Mark: you said it, sista
Laura: Let me think; I know I said it sista; what do you think Mark?
Mark: I think you suck
Laura: Hey, I remember you when you had only one stomach.
Mark: you are fatter than a freaking cow.
Laura: I am freaking killing you!
Mark: I will freaking kill you!!
Laura: But I want to live. How can I help you freaking kill i?
Mark: just lay there.I'll kill you
Laura: I have a headache?
Mark: you won't after you are dead.
Laura: Franklin said that house guests and dead fish smell the same after three days.

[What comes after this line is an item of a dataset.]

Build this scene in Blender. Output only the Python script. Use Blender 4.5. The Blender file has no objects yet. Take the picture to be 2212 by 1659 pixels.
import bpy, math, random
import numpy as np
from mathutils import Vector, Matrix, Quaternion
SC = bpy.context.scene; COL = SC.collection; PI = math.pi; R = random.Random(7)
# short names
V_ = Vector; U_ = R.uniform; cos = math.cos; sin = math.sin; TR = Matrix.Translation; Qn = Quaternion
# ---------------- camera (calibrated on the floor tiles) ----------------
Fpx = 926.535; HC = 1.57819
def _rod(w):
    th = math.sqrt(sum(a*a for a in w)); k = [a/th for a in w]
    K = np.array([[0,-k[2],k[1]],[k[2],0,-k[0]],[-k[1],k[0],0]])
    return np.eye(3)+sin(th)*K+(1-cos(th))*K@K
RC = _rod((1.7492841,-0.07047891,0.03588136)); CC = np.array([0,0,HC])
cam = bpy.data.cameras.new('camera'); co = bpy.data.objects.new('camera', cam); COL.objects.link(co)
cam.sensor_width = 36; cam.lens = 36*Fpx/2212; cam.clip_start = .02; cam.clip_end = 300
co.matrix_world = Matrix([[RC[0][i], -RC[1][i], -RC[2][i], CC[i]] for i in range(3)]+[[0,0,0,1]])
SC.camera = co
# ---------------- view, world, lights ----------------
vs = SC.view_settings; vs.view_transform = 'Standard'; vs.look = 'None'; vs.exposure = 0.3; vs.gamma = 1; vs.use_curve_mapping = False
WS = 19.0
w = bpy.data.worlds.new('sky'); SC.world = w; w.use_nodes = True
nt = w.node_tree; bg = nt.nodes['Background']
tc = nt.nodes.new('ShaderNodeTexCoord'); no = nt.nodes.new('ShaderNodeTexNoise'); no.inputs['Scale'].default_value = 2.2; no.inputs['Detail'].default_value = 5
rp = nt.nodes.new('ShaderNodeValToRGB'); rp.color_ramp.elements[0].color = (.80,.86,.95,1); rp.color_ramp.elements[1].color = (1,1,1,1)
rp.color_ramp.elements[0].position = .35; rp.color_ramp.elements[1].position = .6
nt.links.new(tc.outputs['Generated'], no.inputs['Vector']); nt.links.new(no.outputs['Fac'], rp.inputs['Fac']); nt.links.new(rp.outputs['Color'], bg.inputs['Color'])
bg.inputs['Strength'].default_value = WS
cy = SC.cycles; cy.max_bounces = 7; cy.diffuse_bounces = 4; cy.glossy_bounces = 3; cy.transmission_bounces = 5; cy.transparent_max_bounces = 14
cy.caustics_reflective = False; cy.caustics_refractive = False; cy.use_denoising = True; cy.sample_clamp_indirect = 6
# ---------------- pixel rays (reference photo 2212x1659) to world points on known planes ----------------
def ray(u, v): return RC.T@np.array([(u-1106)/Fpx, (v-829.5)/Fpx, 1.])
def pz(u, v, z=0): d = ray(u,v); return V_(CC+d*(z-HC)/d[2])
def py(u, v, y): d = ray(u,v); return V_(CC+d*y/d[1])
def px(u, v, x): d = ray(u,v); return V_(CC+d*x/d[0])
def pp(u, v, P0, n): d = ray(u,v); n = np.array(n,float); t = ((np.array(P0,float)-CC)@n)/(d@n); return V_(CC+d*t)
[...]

Mark: Oh, did you know Franklin?
Laura: I know you best, because I like you best.
Mark: Thanks, I appreciate to kind comment
Laura: Does world travel help a person to understand comments?

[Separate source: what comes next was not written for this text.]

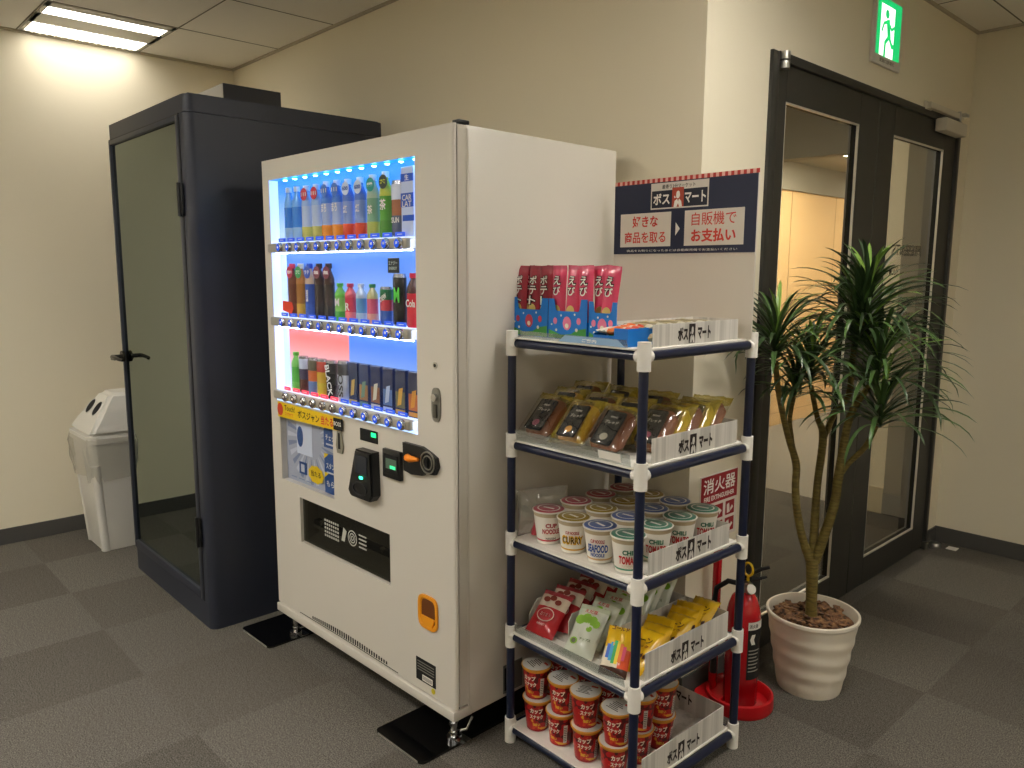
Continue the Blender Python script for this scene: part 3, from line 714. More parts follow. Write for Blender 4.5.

Mark: how would the hell I know?
Laura: Shut the hell up.
Mark: you shut up
Laura: No! Make me!
Mark: you are made, so shut up
Laura: Yes, I already knew that I am shut. You told me that.
Mark: shut your face
Laura: Do you know an opportunity when you see one?
Mark: please clarify the question.
Laura: That's precisely how I would put it.
Mark: too bad
Laura: Yes, Bad?
Mark: bad
Laura: And what does this have to do with the price of eggs in China?
Mark: you know what the price of eggs in China is?
Laura: Come on down, I am on the price is right!
Mark: I will, after I sleep.
Laura: I'm asking you to, after you sleep Mark.
Mark: This is without a doubt one crazy rap.
Laura: That is one way to keep my job.
Mark: do you want to keep your job?
Laura: I will keep my job if I do as you say.
Mark: So, if I say "Jump", you ask "How High"
Laura: Where is thy hot dog?
Mark: Do you want my hot dog?
Laura: Yo' mama is a dog.
Mark: Yo' mama is a tramp
Laura: You' mama is a tramp.
Mark: yo' mama is fatter than a house
Laura: That is a fact, mama.
Mark: you gots it
Laura: Which works better, reward or punishment?
Mark: you duh
Laura: If sandee is pretty, then why don't you marry her?
Mark: lol
Laura: Was that really that funny?
Mark: Sandee is pretty
Laura: Why don't you marry her. Sandee is Jimmy's friend.
Mark: you want me to marry Sandee?
Laura: I want you to marry me.
Mark: I was planning on marrying you.
Laura: Better planning can mean better persuasion.
Mark: do you like church weddings?
Laura: I have my methods of suggestion!